(TASK BRIEF) Locate each line below that includes "from" and reproduce it.
======== DATA SEGMENT ========
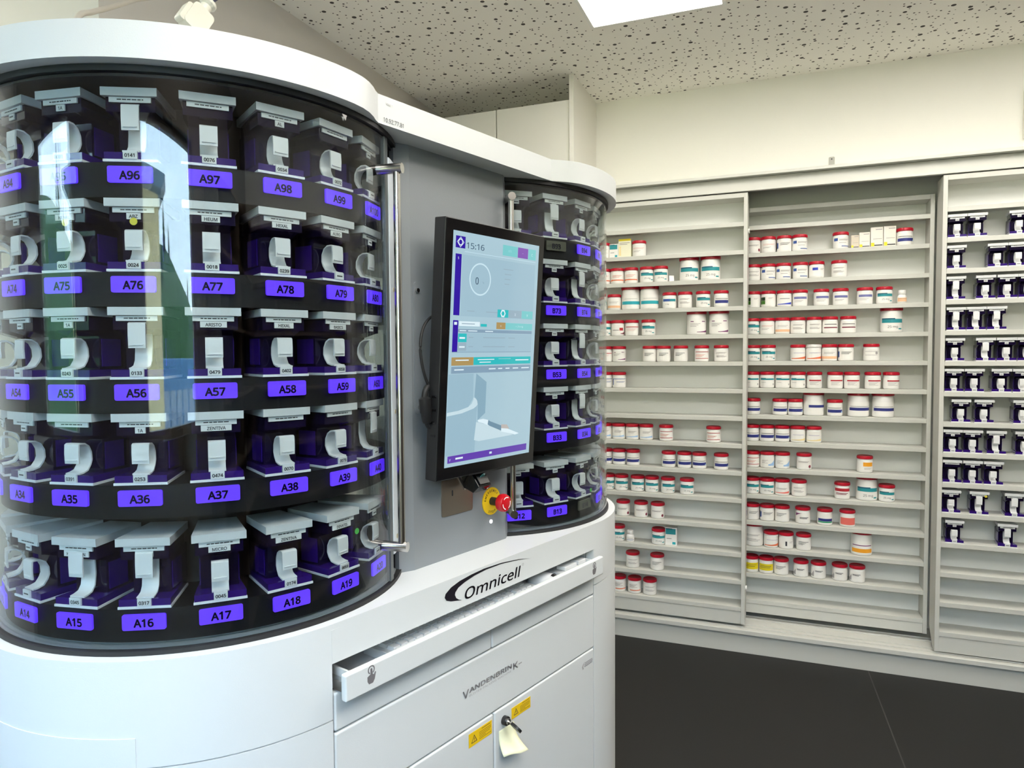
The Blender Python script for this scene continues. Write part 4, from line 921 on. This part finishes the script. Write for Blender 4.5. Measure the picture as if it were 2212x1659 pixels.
for i, (a, b) in enumerate(((.56, .68), (.58, .66), (.58, .65), (.58, .64))): sr(a, .13 + i * .022, b, .134 + i * .022, GRc)
for a, b in ((.17, .25), (.38, .52)): sr(a, .327, b, .331, GRc)
sr(.513, .314, .645, .349, TEc); ringp(.579, .331, .005, .0085, WHc, 6); sr(.648, .314, .809, .349, GRc); stx('X', .73, .340, .016, WHc); sr(.812, .314, .955, .350, TEl); stx('V', .885, .340, .014, WHc)
sr(.028, .371, .083, .506, PUc); sr(.04, .378, .07, .39, WHc)
sr(.092, .374, .315, .394, WHc); sr(.12, .382, .26, .386, GRc); sr(.325, .382, .395, .394, TEc); sr(.507, .372, .616, .402, AMc); stx('=', .56, .394, .014, WHc); sr(.617, .373, .957, .403, TEl); stx('~  / + + o', .79, .393, .012, WHc)
sr(.084, .407, .955, .421, HDc)
for a, b in ((.10, .17), (.19, .29), (.38, .47)): sr(a, .412, b, .416, WHc)
sr(.086, .424, .955, .504, PNc); sr(.086, .426, .177, .463, TEc); sr(.10, .441, .16, .449, WHc); sr(.087, .466, .176, .500, GRc); sr(.10, .480, .16, .487, WHc)
for v in (.440, .480):
    for a, b in ((.20, .25), (.36, .62), (.66, .74)): sr(a, v, b, v + .004, GRc)
sr(.03, .5045, .955, .507, HDc)
sr(.027, .528, .262, .563, AMc); sr(.07, .538, .21, .543, WHc); sr(.263, .528, .956, .562, TEc); sr(.31, .537, .50, .541, WHc); sr(.33, .549, .46, .553, WHc); sr(.55, .535, .70, .539, TEl); sr(.76, .541, .93, .546, WHc)
sr(.028, .568, .958, .597, HDc); 
for a, b in ((.06, .16), (.44, .52), (.55, .60), (.64, .69), (.73, .80), (.84, .94)): sr(a, .579, b, .584, WHc)
sr(.026, .952, .958, .983, PUl); stx('Y', .052, .976, .014, WHc); sr(.11, .963, .19, .971, WHc); sr(.49, .962, .52, .972, LNc)
# flat shapes on the lower half of the screen: drum on base, leaflet, pen
def sp_(pts, m):
    lay[0] -= .000004
    sb.add([(px(u), lay[0], pz(v)) for u, v in pts], [tuple(range(len(pts) - 1, -1, -1))], m)
D1 = scol('shape_mid', (.33, .50, .61), .8); D2 = scol('shape_dark', (.26, .42, .53), .8); D3 = scol('shape_light', (.56, .71, .78), .85); D4 = scol('shape_slate', (.16, .27, .36), .9)
sp_([(0.002, .60), (.27, .60), (.275, .71), (.225, .746), (.122, .758), (.002, .763)][::-1], D1)
sp_([(.30, .60), (.42, .64), (.42, .78), (.335, .81), (.33, .74), (.29, .70)][::-1], D2)
sp_([(.002, .776), (.158, .769), (.284, .755), (.325, .742), (.315, .95), (.002, .95)][::-1], D1)
for q in range(9):
    L_ = [(.001, .763), (.122, .758), (.225, .746), (.262, .733), (.279, .716), (.279, .706), (.305, .710), (.322, .721), (.33, .738), (.312, .747), (.284, .755), (.158, .771), (.002, .778)]
for a, b, c_, d_ in ((0, 1, 11, 12), (1, 2, 10, 11), (2, 3, 9, 10), (3, 4, 8, 9), (4, 5, 7, 8)):
    sp_([L_[a], L_[b], L_[c_], L_[d_]][::-1], D3)
sp_([(5 * 0 + .279, .706), (.305, .710), (.322, .721)][::-1], D3)
sp_([(.321, .817), (.439, .833), (.773, .899), (.36, .905), (.305, .897)][::-1], D3)
sp_([(.338, .808), (.40, .806), (.461, .814), (.464, .839), (.40, .826), (.345, .818)][::-1], WHc)
sp_([(.461, .814), (.488, .822), (.619, .847), (.622, .872), (.48, .842), (.455, .834)][::-1], D4)
sp_([(.619, .842), (.69, .846), (.72, .866), (.66, .874), (.622, .866)][::-1], scol('shape_skin', (.52, .48, .46), .8))
sp_([(.622, .860), (.70, .866), (.849, .896), (.80, .900), (.70, .886), (.622, .876)][::-1], WHc)
sb.obj('screen', mon, smooth=0, label='lit screen with a pale blue user interface')
MB().box(-.04, .04, .036, .046, -.06, .06, BLACK).obj('mount_plate', mon, smooth=0)
MB().box(-.022, .022, .046, .0685, -.05, .03, BLACK).obj('mount_arm', mon, smooth=0)
bt = MB()
for i in range(4): bt.box(px(U0) - .0006, px(U0) + .002, .006, .018, pz(.70 + i * .055), pz(.69 + i * .055), BLACKG)
bt.obj('side_button', mon, smooth=0)
# cable looping out on the left of the monitor
def bez(P, n=24):
    out = []
    for i in range(n + 1):
        t = i / n; out.append(tuple(sum(c * p[k] for c, p in zip(((1 - t) ** 3, 3 * t * (1 - t) ** 2, 3 * t * t * (1 - t), t ** 3), P)) for k in range(3)))
    return out
cb = empty('monitor_cable', 'black cable looping out left of the monitor with a plug', 'cable', (MC[0], MC[1], 0), MANG)
T = lambda x, y, z: ML(x, y, z)
MB().tube(bez([T(-.120, -.395, 1.600), T(-.235, -.415, 1.585), T(-.205, -.41, 1.46), T(-.170, -.41, 1.412)]), .0028, RUBBER).obj('thin_cable', cb)
MB().tube(bez([T(-.120, -.39, 1.425), T(-.165, -.41, 1.430), T(-.190, -.41, 1.415), T(-.189, -.41, 1.390)]), .0056, RUBBER).obj('cable', cb)
pl = MB()
pl.lathe([(.006, 0), (.0115, -.004), (.012, -.028), (.0105, -.032), (.0095, -.046), (.008, -.050)], BLACK, n=20)
plo = pl.obj('plug', cb, loc=T(-.189, -.41, 1.392)); plo.rotation_euler = (0, -.12, 0)
MB().tube(bez([T(-.182, -.41, 1.328), T(-.175, -.41, 1.305), T(-.15, -.41, 1.300), T(-.115, -.395, 1.315)]), .005, RUBBER).obj('cable_tail', cb)
# barcode scanner under the monitor
sca = empty('barcode_scanner', 'small black barcode scanner on a bracket below the monitor', 'scanner', MWp(.012, -.40, 1.150), MANG)
MB().prism([(-.028, -.008), (.0, .030), (.018, .028), (.022, .010), (.012, -.014), (-.012, -.022)], -.020, .020, BLACKG, axis='x').obj('body', sca, smooth=0, bevel=.002)
MB().prism([(-.0265, -.003), (-.0055, .026), (-.0065, .0268), (-.0275, -.0022)], -.015, .015, BLACK, axis='x').obj('window', sca, smooth=0)
MB().prism([(.011 * math.cos(2 * PI * i / 16), .007 * math.sin(2 * PI * i / 16)) for i in range(16)], 0, .001, mat('lens_teal', (.05, .16, .17), .1), axis='y', xf=lambda x, y, z: (x * .6, -.0175 - y + z * -.72 - .002, .0115 + z * 1.0)).obj('lens', sca)
MB().box(-.010, .010, -.0125, -.0115, .0262, .0285, YEL, xf=lambda x, y, z: (x, y + .008, z + .003)).obj('sticker', sca, smooth=0)
MB().prism(disc(.009, -.013, .0035, 12), -.031, -.0285, MATS['led_white'], axis='y', xf=lambda x, y, z: (x + .008, y + .012, z)).obj('lamp', sca)
MB().prism([(-.055, .034), (-.050, .036), (-.012, -.016), (-.018, -.018)], .012, .016, STEEL, axis='y').box(-.055, .014, .016, .0265, .028, .036, STEEL).obj('bracket', sca, smooth=0)

# ================================================================= on top of the machine
cn = empty('power_connector', 'white plastic power connector lying on top of the machine', 'connector', MWp(-.74, -.372, 2.0865), MANG)
CRE = mat('connector_cream', (.56, .54, .46), .4)
tl = lambda x, y, z: (x * math.cos(.55) + z * math.sin(.55), y, -x * math.sin(.55) + z * math.cos(.55) + .020)
MB().prism(rrect(-.016, .016, -.012, .026, .006), -.010, .010, CRE, axis='y', xf=lambda x, y, z: tl(x, y, z)).prism(rrect(-.022, -.012, -.012, .018, .004), -.008, .008, CRE, axis='y', xf=tl).obj('housing', cn, smooth=30)
MB().lathe([(.008, .026), (.008, .036), (.0115, .040), (.0115, .044), (.007, .045)], CRE, n=20, xf=tl).obj('collar', cn)
cwp = [tl(0, 0, .045), (.034, 0, .068), (.030, .002, .083), (.042, .004, .098), (.040, .006, .150), (.046, .02, .30), (.06, .03, .779)]
MB().tube(cwp, .0035, mat('twisted_cable', (.03, .03, .07), .5), 10).obj('twisted_cable', cn)
cp_ = [(-1.435, 1.02, 1.97), (-1.445, 1.055, 2.10), (-1.475, 1.124, 2.247), (-1.512, 1.192, 2.300), (-1.55, 1.261, 2.346), (-1.618, 1.40, 2.4425), (-1.72, 1.637, 2.611), (-1.80, 1.78, 2.905)]
cc = []
for i in range(len(cp_) - 1):
    p0_, p1_, p2_, p3_ = [Vector(cp_[min(max(i + k, 0), len(cp_) - 1)]) for k in (-1, 0, 1, 2)]
    for q in range(6):
        t = q / 6; cc.append(tuple(.5 * ((2 * p1_) + (p2_ - p0_) * t + (2 * p0_ - 5 * p1_ + 4 * p2_ - p3_) * t * t + (3 * p1_ - p0_ - 3 * p2_ + p3_) * t ** 3)))
cd = MB().tube(cc, .0065, mat('cord_beige', (.55, .51, .44), .5), 12).obj('hanging_cable')
tag(cd, 'beige cord rising from behind the machine at the upper left', 'cord')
========
(EXERCISE OUTPUT)
The Blender Python script for this scene continues. Write part 4, from line 921 on. This part finishes the script. Write for Blender 4.5. Measure the picture as if it were 2212x1659 pixels.
tag(cd, 'beige cord rising from behind the machine at the upper left', 'cord')